Maximization of Neumann eigenvalues

TL;DR

This paper investigates the maximization of Neumann eigenvalues for domains and densities, proving existence of optimal densities, characterizing solutions in one dimension, and providing numerical approximations in two dimensions.

Contribution

It introduces a relaxed formulation for the eigenvalue maximization problem, proves existence of optimal densities, and offers numerical methods for approximations in two dimensions.

Findings

Optimal densities exist for the relaxed problem.

In one dimension, maximizers are unions of equal segments.

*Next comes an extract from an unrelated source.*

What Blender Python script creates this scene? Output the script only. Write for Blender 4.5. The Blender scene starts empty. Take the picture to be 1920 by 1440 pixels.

Numerical approximations for optimal densities in 2D are provided.

Abstract

This paper is motivated by the maximization of the $k$-th eigenvalue of the Laplace operator with Neumann boundary conditions among domains of ${\mathbb R}^N$ with prescribed measure. We relax the problem to the class of (possibly degenerate) densities in ${\mathbb R}^N$ with prescribed mass and prove the existence of an optimal density. For $k=1,2$ the two problems are equivalent and the maximizers are known to be one and two equal balls, respectively. For $k \ge 3$ this question remains open, except in one dimension of the space where we prove that the maximal densities correspond to a union of $k$ equal segments. This result provides sharp upper bounds for Sturm-Liouville eigenvalues and proves the validity of the P\'olya conjecture in the class of densities in ${\mathbb R}$. Based on the relaxed formulation, we provide numerical approximations of optimal densities for $k=1, \dots, 8$ in ${\mathbb R}^2$.